What is an Assist in Basketball
An assist in basketball is credited to a player who passes the ball to a teammate in a way that directly leads to that teammate scoring a field goal.
An assist in basketball is a statistic credited to a player who passes the ball to a teammate, directly leading to that teammate scoring a field goal (basket). Assists are a measure of a player's ability to create scoring opportunities for their teammates and are one of the five major statistical categories tracked in professional basketball.
What Qualifies as an Assist
For a pass to be credited as an assist:
- The recipient must score a field goal (2 or 3 points)

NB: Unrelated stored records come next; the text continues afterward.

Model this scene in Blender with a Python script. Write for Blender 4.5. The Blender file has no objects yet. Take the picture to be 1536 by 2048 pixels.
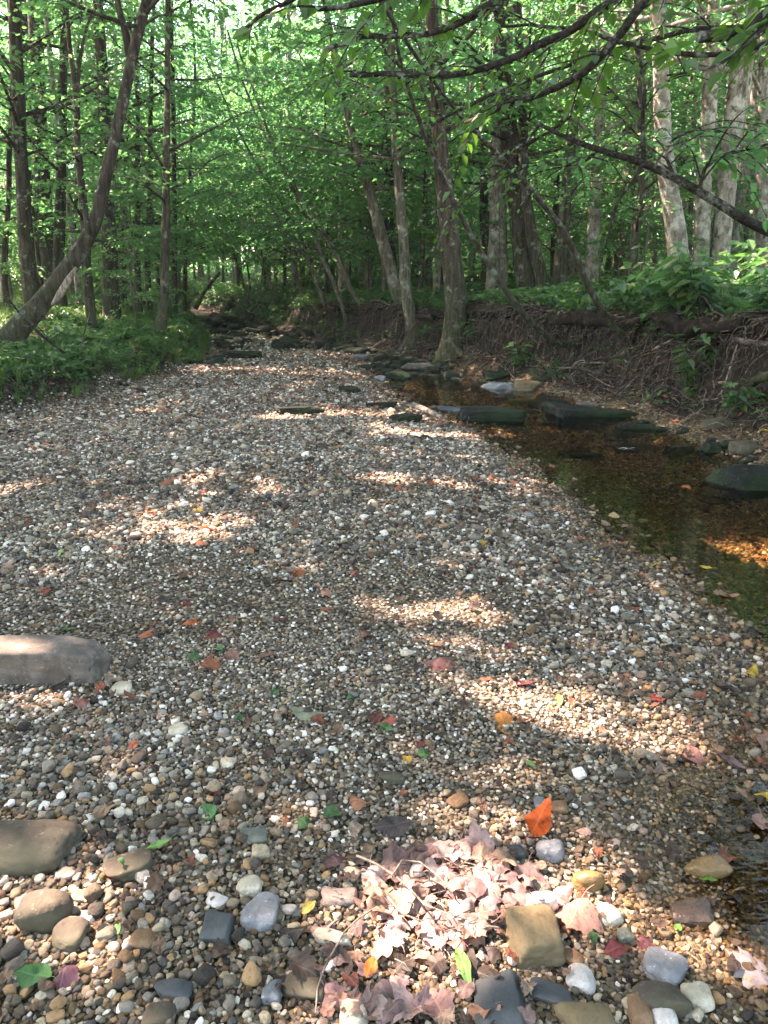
import bpy, bmesh, math, random
import numpy as np
from mathutils import Vector, Matrix, Euler

scene = bpy.context.scene
COL = scene.collection
R = math.radians
rng = np.random.default_rng(7)
F_PX = 1530.0            # focal length in pixels of the 1536 x 2048 photograph
PITCH = R(16.87)
EYE = np.array([0.0, 0.0, 1.5])
FWD = np.array([0, math.cos(PITCH), -math.sin(PITCH)])
UPV = np.array([0, math.sin(PITCH), math.cos(PITCH)])

# ------------------------------------------------------------------ measuring helpers
def ray(px, py):
    return FWD + np.array([1.0, 0, 0]) * (px - 768) / F_PX + UPV * (1024 - py) / F_PX
def at(px, py, Y):
    d = ray(px, py); return EYE + d * (Y / d[1])
def depth_of(p):
    return float(np.dot(np.asarray(p) - EYE, FWD))
def project(P):
    P = np.asarray(P, float) - EYE
    d = P @ FWD
    d = np.where(d > 0.05, d, 0.05)
    return 768 + F_PX * P[..., 0] / d, 1024 - F_PX * (P @ UPV) / d

# ------------------------------------------------------------------ noise
def _h(i, j, k, s):
    n = (i * 374761393 + j * 668265263 + k * 2147483647 + s * 1274126177) & 0xFFFFFFFF
    n = ((n ^ (n >> 13)) * 1274126177) & 0xFFFFFFFF
    n = (n ^ (n >> 16)) & 0xFFFFFFFF
    return n.astype(np.float64) / 4294967295.0
def vn(x, y, z=0.0, seed=0):
    x, y, z = np.broadcast_arrays(np.asarray(x, float), np.asarray(y, float), np.asarray(z, float))
    i, j, k = np.floor(x).astype(np.int64), np.floor(y).astype(np.int64), np.floor(z).astype(np.int64)
    u, v, w = x - i, y - j, z - k
    u, v, w = (t * t * (3 - 2 * t) for t in (u, v, w))
    r = 0
    for a in (0, 1):
        for b in (0, 1):
            for c in (0, 1):
                r = r + _h(i + a, j + b, k + c, seed) * (u if a else 1 - u) * (v if b else 1 - v) * (w if c else 1 - w)
    return r * 2 - 1
def fbm(x, y, z=0.0, seed=0, o=3):
    r, a, f = 0, 1.0, 1.0
    for q in range(o):
        r = r + a * vn(np.asarray(x) * f, np.asarray(y) * f, np.asarray(z) * f, seed + q * 17); a *= .5; f *= 2.03
    return r / 1.75

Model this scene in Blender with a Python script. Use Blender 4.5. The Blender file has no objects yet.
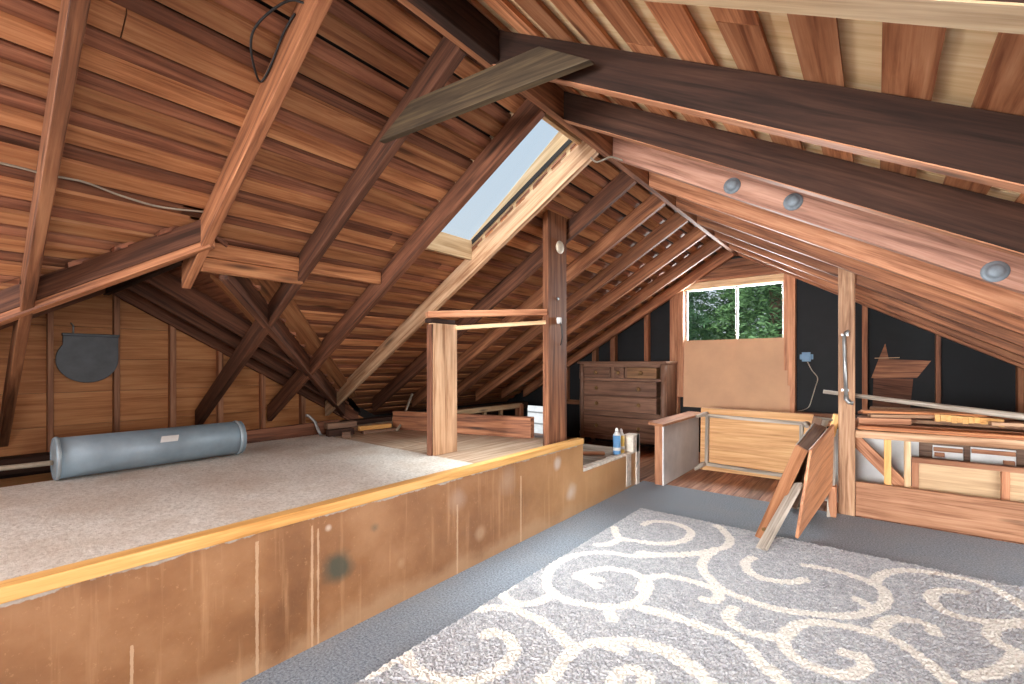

- The pass must be the direct cause of the basket — the scorer cannot make excessive dribbles or create the shot entirely on their own
- Free throws do not count as assisted shots
Assist rules are subject to scorer discretion and can vary somewhat in interpretation between games and leagues.
Famous Assist Leaders
- John Stockton — NBA all-time assists leader (15,806 career assists)
- Magic Johnson — Career average of 11.2 assists per game, highest ever
- Chris Paul — Modern assists leader and one of the greatest facilitators in history
- Steve Nash — Two-time NBA MVP largely on the strength of his elite passing and assist numbers
- LeBron James — Among the greatest assist leaders among forwards/wings in NBA history
Assists Per Game (APG)
APG is the primary way assists are measured:
- Elite point guards typically average 8–12 APG
- Centers and forwards rarely exceed 5 APG unless exceptionally skilled in passing (e.g., Nikola Jokić regularly averages 8+ APG)
Assist Percentage (AST%)
A more advanced metric, AST%, measures the percentage of teammate field goals a player assisted while on the floor. This accounts for pace and usage. Top playmakers often post 35–50%+ AST%.
Why Assists Matter
Assists reward unselfish play and reflect a player's court vision, decision-making, and ability to read the defense. Teams with high assist totals typically have better ball movement, fewer isolation plays, and higher-efficiency offenses. Many analysts consider assist-to-turnover ratio a better measure of a player's value as a playmaker than raw assist numbers alone.